According to Nicole Alston-Abel, a psychologist who conducted the study, they developed a questionnaire asking how parents help their children read and write and then researchers compared the answers to the academic performance of children.

Benefits of reading with kids

The Core Of The Study

To collect different experiences, the study evaluated responses of students from first to fifth grade and from third to seventh grade. 241 families participated in the study, answering a questionnaire about activities they engaged in at home, etc. 85% of students were Asian American, and three-fourths of parents had a bachelor’s degree. The study shows that it’s important for parents to help their children develop the habits for academic success. The socioeconomic status doesn’t matter.

Moreover, the study also found that:

  • Without an assignment, most kids preferred reading over writing;
  • Students spent more time reading than writing;
  • Parents participated in writing more than in reading;
  • Parents’ help for writing declined when writing assignments increased;
  • Most fifth and seventh-grade students use computers to do their writing assignments;
  • Student’s self-regulation skills were associated with their academic performance.
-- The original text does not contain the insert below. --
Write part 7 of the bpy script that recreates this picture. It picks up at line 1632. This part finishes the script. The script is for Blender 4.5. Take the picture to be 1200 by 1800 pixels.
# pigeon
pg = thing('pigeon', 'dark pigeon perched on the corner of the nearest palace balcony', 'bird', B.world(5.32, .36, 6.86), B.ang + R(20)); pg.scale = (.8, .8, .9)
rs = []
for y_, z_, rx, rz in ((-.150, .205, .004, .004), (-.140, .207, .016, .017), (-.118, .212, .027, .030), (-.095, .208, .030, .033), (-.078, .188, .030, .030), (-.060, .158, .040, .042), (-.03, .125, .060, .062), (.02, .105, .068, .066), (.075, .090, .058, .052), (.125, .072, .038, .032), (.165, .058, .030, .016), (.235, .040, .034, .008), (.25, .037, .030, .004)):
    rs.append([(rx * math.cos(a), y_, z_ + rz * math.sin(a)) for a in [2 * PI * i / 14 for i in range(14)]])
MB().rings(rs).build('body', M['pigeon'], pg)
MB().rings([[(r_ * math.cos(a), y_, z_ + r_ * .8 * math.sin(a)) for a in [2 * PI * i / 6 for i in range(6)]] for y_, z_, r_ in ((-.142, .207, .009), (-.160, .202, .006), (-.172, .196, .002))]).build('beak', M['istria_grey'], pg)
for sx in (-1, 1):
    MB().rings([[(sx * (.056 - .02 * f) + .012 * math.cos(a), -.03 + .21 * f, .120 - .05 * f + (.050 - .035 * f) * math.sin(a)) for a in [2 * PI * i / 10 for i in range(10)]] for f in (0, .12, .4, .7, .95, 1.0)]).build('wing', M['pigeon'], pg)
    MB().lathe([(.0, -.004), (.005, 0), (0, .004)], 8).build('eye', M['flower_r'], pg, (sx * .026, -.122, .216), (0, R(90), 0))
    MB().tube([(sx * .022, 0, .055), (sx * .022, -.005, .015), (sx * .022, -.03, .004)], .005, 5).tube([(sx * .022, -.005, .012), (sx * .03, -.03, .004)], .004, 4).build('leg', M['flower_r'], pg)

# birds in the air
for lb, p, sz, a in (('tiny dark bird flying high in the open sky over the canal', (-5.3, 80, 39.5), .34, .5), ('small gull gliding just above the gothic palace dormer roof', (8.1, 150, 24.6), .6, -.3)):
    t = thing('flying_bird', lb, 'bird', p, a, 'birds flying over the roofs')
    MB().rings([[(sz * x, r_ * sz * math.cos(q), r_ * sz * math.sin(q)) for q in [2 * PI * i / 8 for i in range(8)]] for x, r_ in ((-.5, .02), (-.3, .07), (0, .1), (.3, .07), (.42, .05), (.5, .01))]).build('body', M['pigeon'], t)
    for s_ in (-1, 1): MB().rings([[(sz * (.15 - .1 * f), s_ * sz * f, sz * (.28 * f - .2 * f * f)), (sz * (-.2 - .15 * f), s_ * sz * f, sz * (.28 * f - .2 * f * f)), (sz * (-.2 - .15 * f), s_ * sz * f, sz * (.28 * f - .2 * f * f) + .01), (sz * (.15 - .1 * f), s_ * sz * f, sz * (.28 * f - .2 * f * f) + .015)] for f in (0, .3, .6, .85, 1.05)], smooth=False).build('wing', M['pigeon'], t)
Even though the researchers say there is no direct link between student achievements and their responses to the questionnaire, some patterns were found. For example, they found that students whose parents said they have lack of focus scored lower on most tests than students who knew how to prioritize.

Mom reading with daughter

The Results

The authors said both students and parents should work together to achieve academic success, especially at a time when kindergarteners demonstrate reading and writing skills.

The authors say that some kids at kindergarten don’t even know the letters while others can read basic words. If parents don’t help their children, there will always be a gap between kids. Teachers can ask parents what they do to support their child’s learning. They should ask what children read at home and how many times a week.

The study gives tips for parents on how to help children develop study skills. They advise to encourage children to write thank-you notes, journals and stories to family members. They also recommend teaching kids that reading and writing is fun.

Teachers, parents and students all have to participate to achieve academic success and home-school partnerships are the vital part of learning.